Saint Clare of Asisi

Saint Clare of AsisiSt. Clare was born in Assisi, the eldest daughter of Favorino Sciffi, Count of Sasso-Rosso and his wife Ortolana. Traditional accounts says that Clare’s father was a wealthy representative of an ancient Roman family, who owned a large palace in Assisi and a castle on the slope of Mount Subasio.

As a child, Clare was devoted to prayer. However, at the age of 18 she heard Francis preach during a Lenten service in the church of San Giorgio at Assisi, and asked him to help her to live after the manner of the Gospel.. Inspired by his words, Clare asked Francis to help her in dedicating her life to God, and he vowed to do so. The following year (1211), Clare’s parents chose a wealthy young man for Clare to marry, but she pointedly refused.

On the evening of Palm Sunday, March 20, 1212, she left her father’s house, and accompanied by her aunt Bianca and another companion, proceeded to the chapel of the Porziuncula where Francis received her. There, her hair was cut, and she exchanged her rich gown for a plain robe and veil.

Clare’s sister Agnes soon joined her, and they moved to the Church of San Damiano, recently rebuilt by Francis. It wasn’t long before other women joined them, and San Damiano’s residents, known for their ascetic lifestyle, became known as the “Poor Ladies.” (Known as the Order of San Damiano, 10 years after Clare’s death the order would be renamed the Order of Saint Clare.)

Saint Clare’s sisters lived in enclosure, since an itinerant life was hardly conceivable at the time for women. Their life consisted of manual labour and prayer. The nuns went barefoot, slept on the ground, ate no meat and observed almost complete silence.

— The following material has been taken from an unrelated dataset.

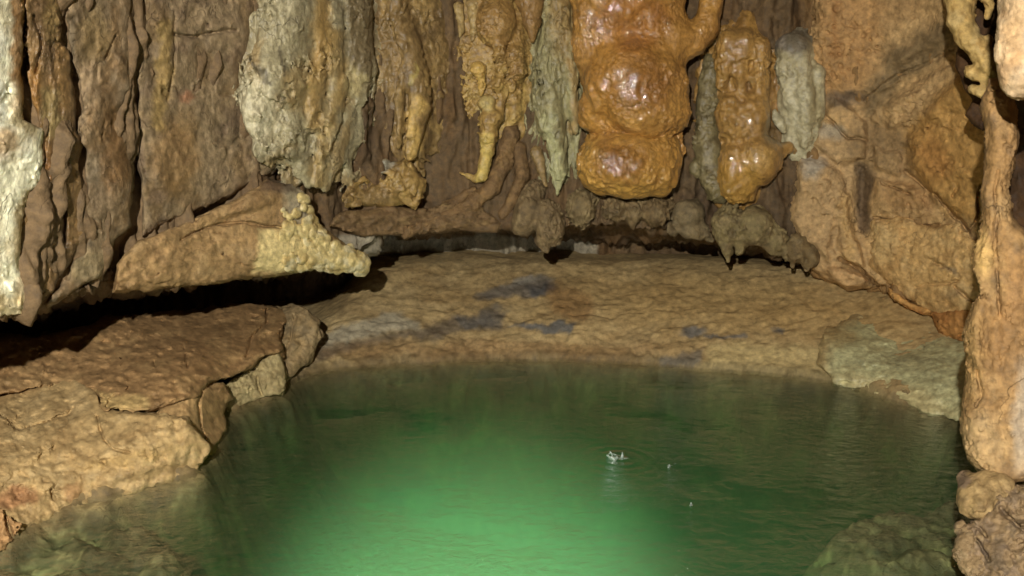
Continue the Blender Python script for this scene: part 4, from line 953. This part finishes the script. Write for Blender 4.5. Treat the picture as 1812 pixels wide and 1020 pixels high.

Clare cared for Francis toward the end of his life and was with him when he died in 1226. After Francis’s death, Clare continued to promote the growth of her order, writing letters to abbesses in other parts of Europe and thwarting every attempt by each successive pope to impose a rule on her order which watered down the radical commitment to corporate poverty she had originally embraced. She did this despite enduring a long period of poor health until her death. Clare’s Franciscan theology of joyous poverty in imitation of Christ is evident in the rule she wrote for her community and in her four letters to Agnes of Prague.

In 1224, the army of Frederick II came to plunder Assisi. Clare went out to meet them with the Blessed Sacrament on her hands. Suddenly a mysterious terror seized the enemies, who fled without harming anybody in the city.
Before breathing her last in 1253, Clare said:

“     Blessed be You, O God, for having created me.     ”

Despite ill health, Clare continued to promote the growth of her order until her death in 1253. In August 1255, Pope Alexander IV canonized Clare, and today the Order of St. Clare numbers more than 20,000 sisters worldwide, with more than 70 countries represented.